— Start of Recorded information —

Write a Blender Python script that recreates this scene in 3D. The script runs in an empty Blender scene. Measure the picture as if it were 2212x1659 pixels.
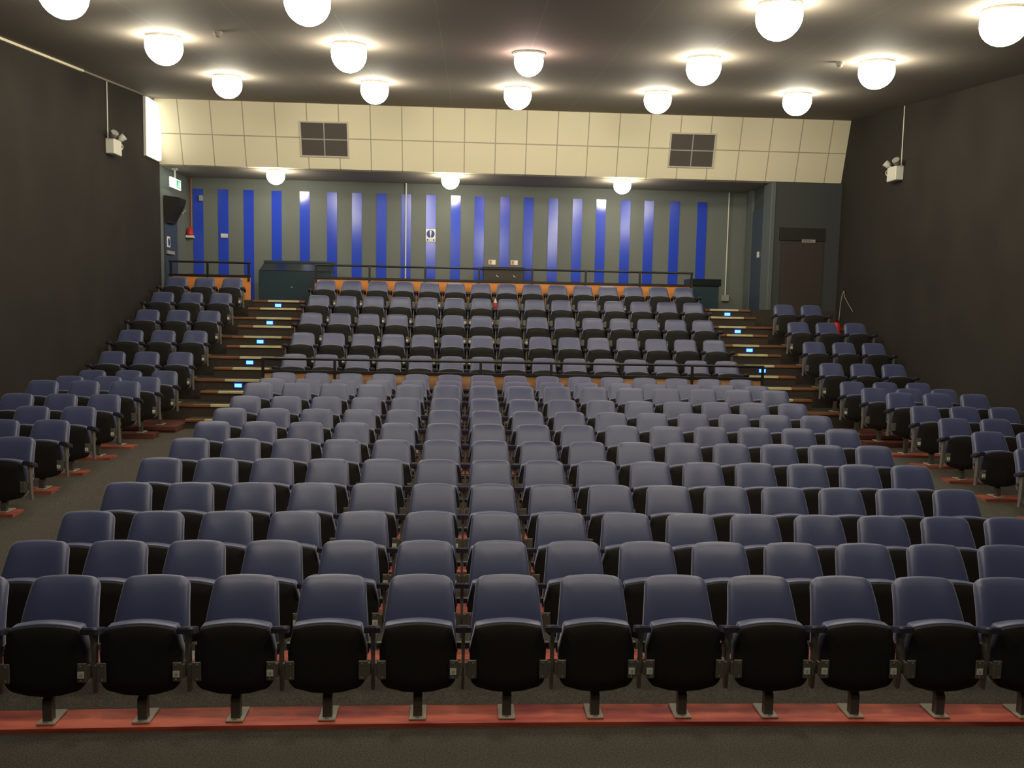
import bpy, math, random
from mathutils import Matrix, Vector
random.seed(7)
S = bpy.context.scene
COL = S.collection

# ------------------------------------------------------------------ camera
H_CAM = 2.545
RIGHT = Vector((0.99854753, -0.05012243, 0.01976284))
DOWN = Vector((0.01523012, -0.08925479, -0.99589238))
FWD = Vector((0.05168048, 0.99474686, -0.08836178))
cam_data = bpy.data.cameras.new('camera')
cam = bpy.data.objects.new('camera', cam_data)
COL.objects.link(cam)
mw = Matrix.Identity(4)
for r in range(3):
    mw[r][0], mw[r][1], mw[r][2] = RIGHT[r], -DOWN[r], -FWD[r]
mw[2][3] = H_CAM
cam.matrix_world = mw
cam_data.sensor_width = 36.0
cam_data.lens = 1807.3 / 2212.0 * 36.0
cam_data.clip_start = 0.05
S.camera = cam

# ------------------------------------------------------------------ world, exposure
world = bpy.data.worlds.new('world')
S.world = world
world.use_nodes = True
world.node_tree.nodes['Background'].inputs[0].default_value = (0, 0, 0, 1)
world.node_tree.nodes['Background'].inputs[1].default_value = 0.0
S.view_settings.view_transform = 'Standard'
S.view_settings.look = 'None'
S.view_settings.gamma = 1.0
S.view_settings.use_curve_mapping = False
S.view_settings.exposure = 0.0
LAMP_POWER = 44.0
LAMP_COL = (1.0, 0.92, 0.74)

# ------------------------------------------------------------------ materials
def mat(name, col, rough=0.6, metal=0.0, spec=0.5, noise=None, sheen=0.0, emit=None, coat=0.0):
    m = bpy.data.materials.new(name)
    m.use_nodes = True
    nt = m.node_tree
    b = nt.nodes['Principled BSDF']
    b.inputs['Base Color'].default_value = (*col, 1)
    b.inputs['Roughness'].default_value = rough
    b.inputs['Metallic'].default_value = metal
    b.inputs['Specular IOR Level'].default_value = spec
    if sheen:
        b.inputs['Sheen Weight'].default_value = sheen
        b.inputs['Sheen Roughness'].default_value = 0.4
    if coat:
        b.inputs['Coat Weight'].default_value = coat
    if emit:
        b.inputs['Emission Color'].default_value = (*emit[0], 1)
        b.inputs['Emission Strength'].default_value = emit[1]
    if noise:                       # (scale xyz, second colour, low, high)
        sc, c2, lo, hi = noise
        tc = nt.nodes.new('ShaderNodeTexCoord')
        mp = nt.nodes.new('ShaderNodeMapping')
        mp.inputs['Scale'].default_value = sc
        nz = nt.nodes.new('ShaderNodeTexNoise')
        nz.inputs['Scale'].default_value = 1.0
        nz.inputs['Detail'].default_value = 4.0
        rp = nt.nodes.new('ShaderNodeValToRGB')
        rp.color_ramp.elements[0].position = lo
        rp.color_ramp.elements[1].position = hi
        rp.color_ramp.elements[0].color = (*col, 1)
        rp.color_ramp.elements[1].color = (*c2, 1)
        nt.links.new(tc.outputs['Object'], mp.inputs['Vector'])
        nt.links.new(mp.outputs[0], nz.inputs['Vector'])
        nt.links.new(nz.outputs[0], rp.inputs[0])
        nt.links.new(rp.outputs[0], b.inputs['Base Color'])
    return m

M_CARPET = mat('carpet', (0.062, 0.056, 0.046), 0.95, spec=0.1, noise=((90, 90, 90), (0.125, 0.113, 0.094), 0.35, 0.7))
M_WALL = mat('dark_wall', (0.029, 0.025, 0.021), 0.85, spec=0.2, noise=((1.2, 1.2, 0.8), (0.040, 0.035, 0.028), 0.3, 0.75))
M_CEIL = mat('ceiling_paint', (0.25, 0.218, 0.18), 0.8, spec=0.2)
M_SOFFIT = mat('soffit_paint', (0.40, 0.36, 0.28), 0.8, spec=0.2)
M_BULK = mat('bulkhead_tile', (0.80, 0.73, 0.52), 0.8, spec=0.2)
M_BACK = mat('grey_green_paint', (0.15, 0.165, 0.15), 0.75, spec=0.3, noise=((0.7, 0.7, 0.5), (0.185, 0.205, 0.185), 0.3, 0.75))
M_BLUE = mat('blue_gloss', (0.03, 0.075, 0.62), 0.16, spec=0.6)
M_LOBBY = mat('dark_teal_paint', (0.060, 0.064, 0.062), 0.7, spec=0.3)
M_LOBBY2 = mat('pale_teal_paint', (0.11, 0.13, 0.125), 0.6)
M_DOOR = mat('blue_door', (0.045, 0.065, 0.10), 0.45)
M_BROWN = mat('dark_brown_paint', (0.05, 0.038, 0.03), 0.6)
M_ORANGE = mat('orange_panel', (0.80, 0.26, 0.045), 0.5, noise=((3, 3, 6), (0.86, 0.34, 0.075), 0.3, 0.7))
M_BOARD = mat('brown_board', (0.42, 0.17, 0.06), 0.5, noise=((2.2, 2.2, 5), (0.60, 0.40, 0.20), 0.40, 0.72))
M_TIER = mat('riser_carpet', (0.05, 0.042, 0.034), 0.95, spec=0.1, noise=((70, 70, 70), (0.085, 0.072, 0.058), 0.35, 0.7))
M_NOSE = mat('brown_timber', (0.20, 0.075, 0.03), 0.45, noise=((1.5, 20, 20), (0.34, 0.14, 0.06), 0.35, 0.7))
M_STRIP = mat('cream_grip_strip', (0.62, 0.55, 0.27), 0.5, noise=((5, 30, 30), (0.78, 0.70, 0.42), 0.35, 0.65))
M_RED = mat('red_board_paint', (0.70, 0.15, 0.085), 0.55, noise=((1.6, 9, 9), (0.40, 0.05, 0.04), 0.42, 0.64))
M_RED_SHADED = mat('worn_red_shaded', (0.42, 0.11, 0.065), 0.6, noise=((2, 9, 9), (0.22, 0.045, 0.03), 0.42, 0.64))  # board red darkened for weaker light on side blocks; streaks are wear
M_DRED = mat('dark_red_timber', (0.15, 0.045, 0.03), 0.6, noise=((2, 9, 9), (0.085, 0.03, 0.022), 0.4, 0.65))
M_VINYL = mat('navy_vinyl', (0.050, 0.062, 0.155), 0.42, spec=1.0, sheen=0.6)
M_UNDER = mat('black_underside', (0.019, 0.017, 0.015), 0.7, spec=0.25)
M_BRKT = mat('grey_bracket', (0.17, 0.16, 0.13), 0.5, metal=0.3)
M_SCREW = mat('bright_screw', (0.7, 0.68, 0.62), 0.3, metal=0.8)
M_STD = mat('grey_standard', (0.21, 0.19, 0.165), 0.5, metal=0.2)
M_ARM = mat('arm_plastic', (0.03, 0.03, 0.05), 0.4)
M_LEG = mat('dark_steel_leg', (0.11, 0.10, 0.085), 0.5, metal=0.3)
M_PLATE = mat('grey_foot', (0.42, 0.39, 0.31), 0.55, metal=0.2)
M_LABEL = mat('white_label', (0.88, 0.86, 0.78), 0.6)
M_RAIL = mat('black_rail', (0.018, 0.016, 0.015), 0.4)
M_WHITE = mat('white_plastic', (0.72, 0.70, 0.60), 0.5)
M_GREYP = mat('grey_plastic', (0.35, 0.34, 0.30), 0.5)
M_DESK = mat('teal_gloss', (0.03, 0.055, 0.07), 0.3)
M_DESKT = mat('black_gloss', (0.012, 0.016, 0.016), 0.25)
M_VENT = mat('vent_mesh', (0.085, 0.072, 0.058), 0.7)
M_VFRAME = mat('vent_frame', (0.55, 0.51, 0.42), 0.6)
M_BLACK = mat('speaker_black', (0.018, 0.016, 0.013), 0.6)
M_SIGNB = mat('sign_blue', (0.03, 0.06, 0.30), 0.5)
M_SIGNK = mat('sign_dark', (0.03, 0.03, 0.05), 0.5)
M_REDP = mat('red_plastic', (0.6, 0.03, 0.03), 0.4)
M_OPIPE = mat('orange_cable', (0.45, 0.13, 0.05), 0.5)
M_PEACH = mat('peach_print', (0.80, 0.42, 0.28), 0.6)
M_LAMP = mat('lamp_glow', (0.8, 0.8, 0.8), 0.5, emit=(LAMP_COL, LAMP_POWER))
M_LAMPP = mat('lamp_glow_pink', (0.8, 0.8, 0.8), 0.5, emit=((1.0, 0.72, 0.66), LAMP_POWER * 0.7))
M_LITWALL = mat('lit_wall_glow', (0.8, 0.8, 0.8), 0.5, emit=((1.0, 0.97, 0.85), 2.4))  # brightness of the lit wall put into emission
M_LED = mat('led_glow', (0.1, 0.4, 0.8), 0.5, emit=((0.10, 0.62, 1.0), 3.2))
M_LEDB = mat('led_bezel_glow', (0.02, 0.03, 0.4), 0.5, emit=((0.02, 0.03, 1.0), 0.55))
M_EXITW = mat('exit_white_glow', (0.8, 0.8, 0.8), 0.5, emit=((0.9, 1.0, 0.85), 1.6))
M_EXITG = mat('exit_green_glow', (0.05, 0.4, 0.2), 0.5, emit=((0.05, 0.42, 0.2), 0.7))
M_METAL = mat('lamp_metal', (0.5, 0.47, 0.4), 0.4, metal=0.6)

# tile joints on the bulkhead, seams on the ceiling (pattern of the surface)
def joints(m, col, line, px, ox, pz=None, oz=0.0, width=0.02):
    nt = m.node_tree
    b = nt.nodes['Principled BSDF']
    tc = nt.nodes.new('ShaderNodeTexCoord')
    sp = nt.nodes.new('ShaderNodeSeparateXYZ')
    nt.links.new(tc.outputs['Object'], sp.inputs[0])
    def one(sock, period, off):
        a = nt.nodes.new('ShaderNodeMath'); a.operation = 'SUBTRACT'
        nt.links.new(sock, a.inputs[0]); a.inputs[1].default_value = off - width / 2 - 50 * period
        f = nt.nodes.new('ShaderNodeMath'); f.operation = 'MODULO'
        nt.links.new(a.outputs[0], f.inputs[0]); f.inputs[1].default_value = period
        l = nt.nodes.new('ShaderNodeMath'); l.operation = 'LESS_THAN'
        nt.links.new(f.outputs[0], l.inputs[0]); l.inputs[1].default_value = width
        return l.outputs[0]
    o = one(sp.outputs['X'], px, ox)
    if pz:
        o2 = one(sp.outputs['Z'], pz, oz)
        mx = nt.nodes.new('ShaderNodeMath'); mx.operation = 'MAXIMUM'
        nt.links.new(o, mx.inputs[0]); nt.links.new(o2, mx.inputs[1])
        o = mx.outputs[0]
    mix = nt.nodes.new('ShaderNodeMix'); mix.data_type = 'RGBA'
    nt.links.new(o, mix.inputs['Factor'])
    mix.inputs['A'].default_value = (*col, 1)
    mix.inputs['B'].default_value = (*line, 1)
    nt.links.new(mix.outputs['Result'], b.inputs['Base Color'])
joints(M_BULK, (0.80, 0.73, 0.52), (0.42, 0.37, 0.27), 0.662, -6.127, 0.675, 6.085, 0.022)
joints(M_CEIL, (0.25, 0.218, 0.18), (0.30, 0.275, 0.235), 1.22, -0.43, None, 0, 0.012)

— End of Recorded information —

■ **Required task**:
Pictures stay out. Print the data exactly, from its first line through the line containing "LAMP_COL = (1.0, 0.92, 0.74)".

■ **Task solution**:
Write a Blender Python script that recreates this scene in 3D. The script runs in an empty Blender scene. Measure the picture as if it were 2212x1659 pixels.
import bpy, math, random
from mathutils import Matrix, Vector
random.seed(7)
S = bpy.context.scene
COL = S.collection

# ------------------------------------------------------------------ camera
H_CAM = 2.545
RIGHT = Vector((0.99854753, -0.05012243, 0.01976284))
DOWN = Vector((0.01523012, -0.08925479, -0.99589238))
FWD = Vector((0.05168048, 0.99474686, -0.08836178))
cam_data = bpy.data.cameras.new('camera')
cam = bpy.data.objects.new('camera', cam_data)
COL.objects.link(cam)
mw = Matrix.Identity(4)
for r in range(3):
    mw[r][0], mw[r][1], mw[r][2] = RIGHT[r], -DOWN[r], -FWD[r]
mw[2][3] = H_CAM
cam.matrix_world = mw
cam_data.sensor_width = 36.0
cam_data.lens = 1807.3 / 2212.0 * 36.0
cam_data.clip_start = 0.05
S.camera = cam

# ------------------------------------------------------------------ world, exposure
world = bpy.data.worlds.new('world')
S.world = world
world.use_nodes = True
world.node_tree.nodes['Background'].inputs[0].default_value = (0, 0, 0, 1)
world.node_tree.nodes['Background'].inputs[1].default_value = 0.0
S.view_settings.view_transform = 'Standard'
S.view_settings.look = 'None'
S.view_settings.gamma = 1.0
S.view_settings.use_curve_mapping = False
S.view_settings.exposure = 0.0
LAMP_POWER = 44.0
LAMP_COL = (1.0, 0.92, 0.74)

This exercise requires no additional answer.